I’d like to thank the group of a dozen or so well-dressed young ladies who I’ll assume were participating in a greek function last Thursday evening. As your group crossed Court Street from BP on your way to a party at the house next to the Over Hang around 9 p.m., I learned a valuable lesson.
I’m well aware that a sense of entitlement of students at Ohio University means the proper use of crosswalks with traffic signals are merely suggestions to be ignored, particularly in the hours when drinking becomes the focus of activities. I have had my car beaten more than once by groups of men who refuse to yield the roadway to traffic with the right of way, angered with my use of the street. Many of my motorist friends have had similar frightening, violent experiences.
The behavior you displayed was nearly as dangerous as the propensity of drunken bar patrons to blindly enter the street, out from between parked cars in the middle of the block, stumbling across to the next watering hole without regard to potential death from collision with an automobile and bricks.
By suddenly stopping in the middle of the street to have a conversation, facing the opposite direction of oncoming traffic, ignoring it altogether, you did in fact create a dangerous situation that required the last-minute honking, swerving and panic brake usage. I feel very lucky there wasn’t someone behind me rear-ending my vehicle into your bodies when I had to stop short.
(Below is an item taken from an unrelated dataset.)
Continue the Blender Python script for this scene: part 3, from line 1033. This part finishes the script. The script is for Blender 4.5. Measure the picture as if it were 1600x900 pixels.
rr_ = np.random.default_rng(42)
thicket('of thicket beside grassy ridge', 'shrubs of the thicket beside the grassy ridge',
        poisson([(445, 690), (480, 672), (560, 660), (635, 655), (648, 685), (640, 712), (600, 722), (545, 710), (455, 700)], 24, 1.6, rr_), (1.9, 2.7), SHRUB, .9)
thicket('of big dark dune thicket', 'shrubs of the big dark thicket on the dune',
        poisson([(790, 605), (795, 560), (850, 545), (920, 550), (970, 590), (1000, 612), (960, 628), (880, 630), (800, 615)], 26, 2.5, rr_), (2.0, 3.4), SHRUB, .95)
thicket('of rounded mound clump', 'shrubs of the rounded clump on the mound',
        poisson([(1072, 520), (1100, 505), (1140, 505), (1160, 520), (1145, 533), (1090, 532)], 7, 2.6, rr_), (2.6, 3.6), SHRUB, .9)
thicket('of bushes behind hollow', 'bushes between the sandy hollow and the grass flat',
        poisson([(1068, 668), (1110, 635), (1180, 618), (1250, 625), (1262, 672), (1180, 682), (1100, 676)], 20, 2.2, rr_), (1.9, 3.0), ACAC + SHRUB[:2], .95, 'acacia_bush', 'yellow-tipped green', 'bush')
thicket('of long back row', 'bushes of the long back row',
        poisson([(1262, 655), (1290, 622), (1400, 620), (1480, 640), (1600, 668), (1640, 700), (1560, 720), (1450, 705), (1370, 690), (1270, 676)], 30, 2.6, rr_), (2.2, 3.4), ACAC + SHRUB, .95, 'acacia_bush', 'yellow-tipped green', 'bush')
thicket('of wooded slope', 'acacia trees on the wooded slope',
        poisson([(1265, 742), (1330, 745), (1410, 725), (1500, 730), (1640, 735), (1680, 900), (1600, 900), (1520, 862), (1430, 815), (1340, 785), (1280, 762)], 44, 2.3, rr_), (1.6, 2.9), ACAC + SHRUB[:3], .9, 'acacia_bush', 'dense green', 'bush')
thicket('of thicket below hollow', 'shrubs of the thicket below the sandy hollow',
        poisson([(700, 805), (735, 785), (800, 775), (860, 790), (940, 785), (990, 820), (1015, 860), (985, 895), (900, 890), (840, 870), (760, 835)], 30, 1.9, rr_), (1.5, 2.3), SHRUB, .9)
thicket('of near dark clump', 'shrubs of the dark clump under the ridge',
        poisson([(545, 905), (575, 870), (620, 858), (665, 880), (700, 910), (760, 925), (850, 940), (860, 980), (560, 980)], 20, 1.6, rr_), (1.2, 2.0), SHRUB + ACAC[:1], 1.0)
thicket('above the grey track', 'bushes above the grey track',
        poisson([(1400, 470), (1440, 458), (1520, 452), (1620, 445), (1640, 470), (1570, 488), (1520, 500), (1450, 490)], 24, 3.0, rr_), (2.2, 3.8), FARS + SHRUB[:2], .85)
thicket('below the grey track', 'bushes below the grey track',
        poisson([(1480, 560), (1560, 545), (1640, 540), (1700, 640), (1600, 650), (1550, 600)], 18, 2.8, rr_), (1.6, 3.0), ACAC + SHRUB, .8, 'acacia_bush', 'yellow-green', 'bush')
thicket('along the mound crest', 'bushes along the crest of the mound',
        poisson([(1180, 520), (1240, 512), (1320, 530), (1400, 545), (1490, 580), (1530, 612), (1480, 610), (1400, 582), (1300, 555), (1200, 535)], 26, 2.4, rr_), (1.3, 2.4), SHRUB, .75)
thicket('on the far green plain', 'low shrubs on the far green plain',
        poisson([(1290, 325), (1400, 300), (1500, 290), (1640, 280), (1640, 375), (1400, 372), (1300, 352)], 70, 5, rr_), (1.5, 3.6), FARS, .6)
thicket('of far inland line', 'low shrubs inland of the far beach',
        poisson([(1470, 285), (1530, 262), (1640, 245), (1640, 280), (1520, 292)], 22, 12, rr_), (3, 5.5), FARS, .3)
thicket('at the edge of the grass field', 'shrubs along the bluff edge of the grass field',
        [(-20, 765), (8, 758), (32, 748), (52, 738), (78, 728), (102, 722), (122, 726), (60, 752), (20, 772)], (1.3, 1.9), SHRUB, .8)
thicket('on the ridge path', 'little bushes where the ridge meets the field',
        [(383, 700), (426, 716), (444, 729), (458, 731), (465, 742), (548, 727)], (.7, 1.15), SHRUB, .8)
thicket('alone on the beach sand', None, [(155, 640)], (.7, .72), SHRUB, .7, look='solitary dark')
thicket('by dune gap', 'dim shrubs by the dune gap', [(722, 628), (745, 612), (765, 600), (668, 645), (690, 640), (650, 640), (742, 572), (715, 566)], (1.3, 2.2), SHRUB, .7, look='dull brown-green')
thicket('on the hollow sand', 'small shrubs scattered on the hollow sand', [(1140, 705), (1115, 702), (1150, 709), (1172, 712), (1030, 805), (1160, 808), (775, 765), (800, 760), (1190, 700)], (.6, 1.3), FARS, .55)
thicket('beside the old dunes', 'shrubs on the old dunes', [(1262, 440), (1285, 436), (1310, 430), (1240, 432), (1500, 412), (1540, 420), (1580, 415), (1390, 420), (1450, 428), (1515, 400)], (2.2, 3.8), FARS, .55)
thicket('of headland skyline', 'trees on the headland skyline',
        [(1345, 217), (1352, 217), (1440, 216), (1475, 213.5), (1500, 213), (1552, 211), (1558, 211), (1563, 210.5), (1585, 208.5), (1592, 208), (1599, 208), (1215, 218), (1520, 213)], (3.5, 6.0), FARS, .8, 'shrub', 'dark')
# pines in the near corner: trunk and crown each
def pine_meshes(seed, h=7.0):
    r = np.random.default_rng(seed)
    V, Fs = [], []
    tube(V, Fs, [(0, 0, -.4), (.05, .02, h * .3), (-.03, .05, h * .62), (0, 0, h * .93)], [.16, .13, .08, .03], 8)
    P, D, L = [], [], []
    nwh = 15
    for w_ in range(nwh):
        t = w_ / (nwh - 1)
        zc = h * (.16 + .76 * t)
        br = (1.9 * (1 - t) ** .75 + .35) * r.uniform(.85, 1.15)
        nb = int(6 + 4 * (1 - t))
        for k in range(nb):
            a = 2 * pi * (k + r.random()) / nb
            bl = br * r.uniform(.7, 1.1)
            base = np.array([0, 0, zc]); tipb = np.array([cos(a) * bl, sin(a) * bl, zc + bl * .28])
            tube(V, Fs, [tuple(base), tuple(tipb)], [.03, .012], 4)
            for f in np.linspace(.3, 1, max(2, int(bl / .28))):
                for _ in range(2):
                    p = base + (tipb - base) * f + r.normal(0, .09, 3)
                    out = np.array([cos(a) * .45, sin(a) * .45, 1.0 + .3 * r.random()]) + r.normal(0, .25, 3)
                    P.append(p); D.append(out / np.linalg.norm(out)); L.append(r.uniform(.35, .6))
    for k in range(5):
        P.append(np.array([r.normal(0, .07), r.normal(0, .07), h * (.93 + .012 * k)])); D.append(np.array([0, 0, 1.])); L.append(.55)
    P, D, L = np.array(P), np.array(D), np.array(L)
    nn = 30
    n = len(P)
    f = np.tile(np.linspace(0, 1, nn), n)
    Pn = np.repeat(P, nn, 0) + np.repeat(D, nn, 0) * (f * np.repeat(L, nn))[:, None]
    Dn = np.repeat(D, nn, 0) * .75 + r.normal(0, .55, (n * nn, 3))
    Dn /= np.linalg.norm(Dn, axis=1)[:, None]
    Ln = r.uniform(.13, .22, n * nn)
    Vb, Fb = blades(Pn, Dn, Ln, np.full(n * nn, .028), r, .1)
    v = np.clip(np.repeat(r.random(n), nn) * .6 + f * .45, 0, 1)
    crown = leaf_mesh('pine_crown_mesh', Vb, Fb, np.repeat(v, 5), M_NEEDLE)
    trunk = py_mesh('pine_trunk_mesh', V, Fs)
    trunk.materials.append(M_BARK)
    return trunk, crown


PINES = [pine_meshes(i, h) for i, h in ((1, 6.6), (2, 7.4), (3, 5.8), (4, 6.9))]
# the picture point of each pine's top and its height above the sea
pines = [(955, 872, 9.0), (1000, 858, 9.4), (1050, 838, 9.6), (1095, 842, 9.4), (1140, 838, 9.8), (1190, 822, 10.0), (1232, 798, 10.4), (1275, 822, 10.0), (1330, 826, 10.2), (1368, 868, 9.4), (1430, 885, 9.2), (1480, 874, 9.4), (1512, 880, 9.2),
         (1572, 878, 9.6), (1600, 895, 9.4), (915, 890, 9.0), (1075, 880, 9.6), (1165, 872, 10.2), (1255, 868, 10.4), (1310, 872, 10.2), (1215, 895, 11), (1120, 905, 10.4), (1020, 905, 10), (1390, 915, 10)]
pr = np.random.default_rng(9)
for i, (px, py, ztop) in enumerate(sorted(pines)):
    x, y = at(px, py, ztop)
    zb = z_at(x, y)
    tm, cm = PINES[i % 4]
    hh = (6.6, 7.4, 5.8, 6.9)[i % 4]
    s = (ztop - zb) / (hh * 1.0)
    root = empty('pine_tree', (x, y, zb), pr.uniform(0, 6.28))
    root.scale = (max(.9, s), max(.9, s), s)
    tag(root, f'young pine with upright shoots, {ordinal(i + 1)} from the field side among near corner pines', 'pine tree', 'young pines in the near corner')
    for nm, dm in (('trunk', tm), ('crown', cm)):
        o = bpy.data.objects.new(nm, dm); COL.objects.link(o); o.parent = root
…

While I expect anger and derision from pedestrians of Court Street who confront vehicular traffic in their dangerous game of chicken, it seems to be steadily getting worse. My lesson is to NEVER underestimate the utter lack of self-preservation or respect some people have for themselves when they believe rules of society do not apply to them.
Though mob mentality behavior might give you a sense of power to confront established norms and laws meant to protect you and others from such a cavalier attitude, I fear ignoring the laws of physics will one day provide us with a dead Bobcat on the bricks and a sad valuable lesson for everyone.
John Sullivan is an Ohio University alumnus who studied graphic design and received his Master of Fine Arts in ’92.